EXERCISE INSTRUCTIONS: A faithful transcription of all the data is required.

INFORMATION SUPPLIED:
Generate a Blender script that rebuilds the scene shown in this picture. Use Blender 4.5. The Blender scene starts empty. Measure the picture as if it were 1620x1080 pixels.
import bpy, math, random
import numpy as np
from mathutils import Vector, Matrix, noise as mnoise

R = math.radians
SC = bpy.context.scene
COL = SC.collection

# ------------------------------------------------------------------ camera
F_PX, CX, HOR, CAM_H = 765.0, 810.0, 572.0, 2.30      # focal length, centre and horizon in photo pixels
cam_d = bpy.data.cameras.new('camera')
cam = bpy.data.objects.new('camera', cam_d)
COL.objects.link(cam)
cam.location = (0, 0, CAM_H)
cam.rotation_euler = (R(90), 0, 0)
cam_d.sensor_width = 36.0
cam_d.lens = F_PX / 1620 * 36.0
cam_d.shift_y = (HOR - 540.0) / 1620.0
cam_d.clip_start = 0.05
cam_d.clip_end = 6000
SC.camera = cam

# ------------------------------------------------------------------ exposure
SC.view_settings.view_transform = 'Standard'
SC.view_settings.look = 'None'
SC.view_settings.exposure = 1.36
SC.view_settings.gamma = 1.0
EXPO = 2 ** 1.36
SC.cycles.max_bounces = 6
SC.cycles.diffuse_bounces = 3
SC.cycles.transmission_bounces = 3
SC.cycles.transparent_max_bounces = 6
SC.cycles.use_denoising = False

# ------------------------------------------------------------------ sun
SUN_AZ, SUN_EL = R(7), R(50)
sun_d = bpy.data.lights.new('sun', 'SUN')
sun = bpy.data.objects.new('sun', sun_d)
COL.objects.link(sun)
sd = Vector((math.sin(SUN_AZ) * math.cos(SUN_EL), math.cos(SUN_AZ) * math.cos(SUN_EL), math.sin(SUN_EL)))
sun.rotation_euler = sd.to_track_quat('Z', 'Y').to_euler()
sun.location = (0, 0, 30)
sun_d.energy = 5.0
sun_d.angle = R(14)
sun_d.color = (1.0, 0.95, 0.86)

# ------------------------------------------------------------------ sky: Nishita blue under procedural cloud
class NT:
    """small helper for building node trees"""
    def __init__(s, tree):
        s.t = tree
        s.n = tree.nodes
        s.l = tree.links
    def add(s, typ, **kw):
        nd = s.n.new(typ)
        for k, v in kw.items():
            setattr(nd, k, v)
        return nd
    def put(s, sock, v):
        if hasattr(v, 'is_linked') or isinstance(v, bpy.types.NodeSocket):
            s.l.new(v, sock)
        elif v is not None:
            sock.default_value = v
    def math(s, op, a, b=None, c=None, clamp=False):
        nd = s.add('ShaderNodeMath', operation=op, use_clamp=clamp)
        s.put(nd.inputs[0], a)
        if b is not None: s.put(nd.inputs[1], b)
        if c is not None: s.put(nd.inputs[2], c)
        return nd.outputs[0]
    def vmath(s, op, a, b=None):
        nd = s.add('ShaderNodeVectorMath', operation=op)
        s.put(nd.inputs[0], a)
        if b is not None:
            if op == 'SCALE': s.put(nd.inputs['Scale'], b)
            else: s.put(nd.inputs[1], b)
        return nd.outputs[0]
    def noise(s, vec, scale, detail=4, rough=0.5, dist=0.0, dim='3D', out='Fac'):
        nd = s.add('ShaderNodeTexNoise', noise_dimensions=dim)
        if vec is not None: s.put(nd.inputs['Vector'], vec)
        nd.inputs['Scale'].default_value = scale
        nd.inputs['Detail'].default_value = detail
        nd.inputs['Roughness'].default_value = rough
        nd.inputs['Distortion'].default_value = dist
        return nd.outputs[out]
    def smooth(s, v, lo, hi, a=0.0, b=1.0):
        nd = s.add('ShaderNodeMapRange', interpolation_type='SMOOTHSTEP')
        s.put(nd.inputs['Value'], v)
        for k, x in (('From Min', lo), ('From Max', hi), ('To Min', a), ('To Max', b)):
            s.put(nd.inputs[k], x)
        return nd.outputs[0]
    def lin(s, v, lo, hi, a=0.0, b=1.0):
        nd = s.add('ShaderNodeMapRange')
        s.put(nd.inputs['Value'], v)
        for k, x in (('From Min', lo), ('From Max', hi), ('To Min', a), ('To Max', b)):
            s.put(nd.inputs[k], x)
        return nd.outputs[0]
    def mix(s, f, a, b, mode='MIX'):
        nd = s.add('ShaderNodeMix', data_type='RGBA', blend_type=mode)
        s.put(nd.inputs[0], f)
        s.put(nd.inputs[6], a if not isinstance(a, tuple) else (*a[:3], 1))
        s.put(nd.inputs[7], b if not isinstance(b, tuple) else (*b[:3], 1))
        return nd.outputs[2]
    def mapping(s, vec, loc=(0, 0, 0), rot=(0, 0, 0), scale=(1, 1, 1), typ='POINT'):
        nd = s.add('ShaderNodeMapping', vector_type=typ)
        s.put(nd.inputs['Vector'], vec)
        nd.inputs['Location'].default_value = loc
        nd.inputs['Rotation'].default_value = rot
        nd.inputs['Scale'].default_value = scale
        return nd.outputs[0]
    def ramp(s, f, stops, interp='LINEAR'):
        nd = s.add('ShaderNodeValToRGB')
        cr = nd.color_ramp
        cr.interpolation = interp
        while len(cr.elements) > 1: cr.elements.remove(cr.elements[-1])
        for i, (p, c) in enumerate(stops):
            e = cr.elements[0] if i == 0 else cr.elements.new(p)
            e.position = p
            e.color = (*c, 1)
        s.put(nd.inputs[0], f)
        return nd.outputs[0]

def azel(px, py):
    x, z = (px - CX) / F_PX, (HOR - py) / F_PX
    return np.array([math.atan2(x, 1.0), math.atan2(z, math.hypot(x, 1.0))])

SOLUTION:
Generate a Blender script that rebuilds the scene shown in this picture. Use Blender 4.5. The Blender scene starts empty. Measure the picture as if it were 1620x1080 pixels.
import bpy, math, random
import numpy as np
from mathutils import Vector, Matrix, noise as mnoise

R = math.radians
SC = bpy.context.scene
COL = SC.collection

# ------------------------------------------------------------------ camera
F_PX, CX, HOR, CAM_H = 765.0, 810.0, 572.0, 2.30      # focal length, centre and horizon in photo pixels
cam_d = bpy.data.cameras.new('camera')
cam = bpy.data.objects.new('camera', cam_d)
COL.objects.link(cam)
cam.location = (0, 0, CAM_H)
cam.rotation_euler = (R(90), 0, 0)
cam_d.sensor_width = 36.0
cam_d.lens = F_PX / 1620 * 36.0
cam_d.shift_y = (HOR - 540.0) / 1620.0
cam_d.clip_start = 0.05
cam_d.clip_end = 6000
SC.camera = cam

# ------------------------------------------------------------------ exposure
SC.view_settings.view_transform = 'Standard'
SC.view_settings.look = 'None'
SC.view_settings.exposure = 1.36
SC.view_settings.gamma = 1.0
EXPO = 2 ** 1.36
SC.cycles.max_bounces = 6
SC.cycles.diffuse_bounces = 3
SC.cycles.transmission_bounces = 3
SC.cycles.transparent_max_bounces = 6
SC.cycles.use_denoising = False

# ------------------------------------------------------------------ sun
SUN_AZ, SUN_EL = R(7), R(50)
sun_d = bpy.data.lights.new('sun', 'SUN')
sun = bpy.data.objects.new('sun', sun_d)
COL.objects.link(sun)
sd = Vector((math.sin(SUN_AZ) * math.cos(SUN_EL), math.cos(SUN_AZ) * math.cos(SUN_EL), math.sin(SUN_EL)))
sun.rotation_euler = sd.to_track_quat('Z', 'Y').to_euler()
sun.location = (0, 0, 30)
sun_d.energy = 5.0
sun_d.angle = R(14)
sun_d.color = (1.0, 0.95, 0.86)

# ------------------------------------------------------------------ sky: Nishita blue under procedural cloud
class NT:
    """small helper for building node trees"""
    def __init__(s, tree):
        s.t = tree
        s.n = tree.nodes
        s.l = tree.links
    def add(s, typ, **kw):
        nd = s.n.new(typ)
        for k, v in kw.items():
            setattr(nd, k, v)
        return nd
    def put(s, sock, v):
        if hasattr(v, 'is_linked') or isinstance(v, bpy.types.NodeSocket):
            s.l.new(v, sock)
        elif v is not None:
            sock.default_value = v
    def math(s, op, a, b=None, c=None, clamp=False):
        nd = s.add('ShaderNodeMath', operation=op, use_clamp=clamp)
        s.put(nd.inputs[0], a)
        if b is not None: s.put(nd.inputs[1], b)
        if c is not None: s.put(nd.inputs[2], c)
        return nd.outputs[0]
    def vmath(s, op, a, b=None):
        nd = s.add('ShaderNodeVectorMath', operation=op)
        s.put(nd.inputs[0], a)
        if b is not None:
            if op == 'SCALE': s.put(nd.inputs['Scale'], b)
            else: s.put(nd.inputs[1], b)
        return nd.outputs[0]
    def noise(s, vec, scale, detail=4, rough=0.5, dist=0.0, dim='3D', out='Fac'):
        nd = s.add('ShaderNodeTexNoise', noise_dimensions=dim)
        if vec is not None: s.put(nd.inputs['Vector'], vec)
        nd.inputs['Scale'].default_value = scale
        nd.inputs['Detail'].default_value = detail
        nd.inputs['Roughness'].default_value = rough
        nd.inputs['Distortion'].default_value = dist
        return nd.outputs[out]
    def smooth(s, v, lo, hi, a=0.0, b=1.0):
        nd = s.add('ShaderNodeMapRange', interpolation_type='SMOOTHSTEP')
        s.put(nd.inputs['Value'], v)
        for k, x in (('From Min', lo), ('From Max', hi), ('To Min', a), ('To Max', b)):
            s.put(nd.inputs[k], x)
        return nd.outputs[0]
    def lin(s, v, lo, hi, a=0.0, b=1.0):
        nd = s.add('ShaderNodeMapRange')
        s.put(nd.inputs['Value'], v)
        for k, x in (('From Min', lo), ('From Max', hi), ('To Min', a), ('To Max', b)):
            s.put(nd.inputs[k], x)
        return nd.outputs[0]
    def mix(s, f, a, b, mode='MIX'):
        nd = s.add('ShaderNodeMix', data_type='RGBA', blend_type=mode)
        s.put(nd.inputs[0], f)
        s.put(nd.inputs[6], a if not isinstance(a, tuple) else (*a[:3], 1))
        s.put(nd.inputs[7], b if not isinstance(b, tuple) else (*b[:3], 1))
        return nd.outputs[2]
    def mapping(s, vec, loc=(0, 0, 0), rot=(0, 0, 0), scale=(1, 1, 1), typ='POINT'):
        nd = s.add('ShaderNodeMapping', vector_type=typ)
        s.put(nd.inputs['Vector'], vec)
        nd.inputs['Location'].default_value = loc
        nd.inputs['Rotation'].default_value = rot
        nd.inputs['Scale'].default_value = scale
        return nd.outputs[0]
    def ramp(s, f, stops, interp='LINEAR'):
        nd = s.add('ShaderNodeValToRGB')
        cr = nd.color_ramp
        cr.interpolation = interp
        while len(cr.elements) > 1: cr.elements.remove(cr.elements[-1])
        for i, (p, c) in enumerate(stops):
            e = cr.elements[0] if i == 0 else cr.elements.new(p)
            e.position = p
            e.color = (*c, 1)
        s.put(nd.inputs[0], f)
        return nd.outputs[0]

def azel(px, py):
    x, z = (px - CX) / F_PX, (HOR - py) / F_PX
    return np.array([math.atan2(x, 1.0), math.atan2(z, math.hypot(x, 1.0))])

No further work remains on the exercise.